A. I am honored and thrilled to receive this award and to see this testament to the
power of theatre, and the arts in general, as vehicles for engaged learning. In the
arts, we teach skills essential to prepare all students for successful work and civic
life beyond college. We employ teaching practices seen as essential to prepare students
for successful work and civic life beyond college: hands-on learning, collaboration,
critical thinking, communication, global perspectives and community engagement.
Q. What advice would you give to educators?
A. Students learn by doing, so the big question is “how do you make the classroom a site for engaged learning?” The basic tools of theatre are really great for teaching and learning. We can take a written text––something hard for students to access––and by doing exercises that get the students up on their feet and into their bodies, they can learn those plays and and embody those concepts in ways that help them learn more deeply. It’s a basic tenant of performance studies that I didn’t know about until I came to KSU; it is embodied learning.
Q. Would you like to recognize any mentors?

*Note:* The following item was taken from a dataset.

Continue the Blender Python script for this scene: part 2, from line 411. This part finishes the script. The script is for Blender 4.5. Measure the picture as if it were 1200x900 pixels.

A. When I was at graduate school at University of Iowa, Erik Ehn, Anne Bogart, and Naomi Iizuka definitely inspired and influenced me. Karen Robinson has been a great mentor and collaborator at KSU. We work together to discover the connection between theatre and global learning, and those intersections where the theatre becomes the seed for conversation, dialogue, and mutual exchange that’s meaningful and cross-cultural. That investigation is something that we’ve done together over the last ten years, and it’s changed and expanded my vision of what theatre can and should do. We always ask, “How do you take it beyond the theatre? How do you take it into the world?”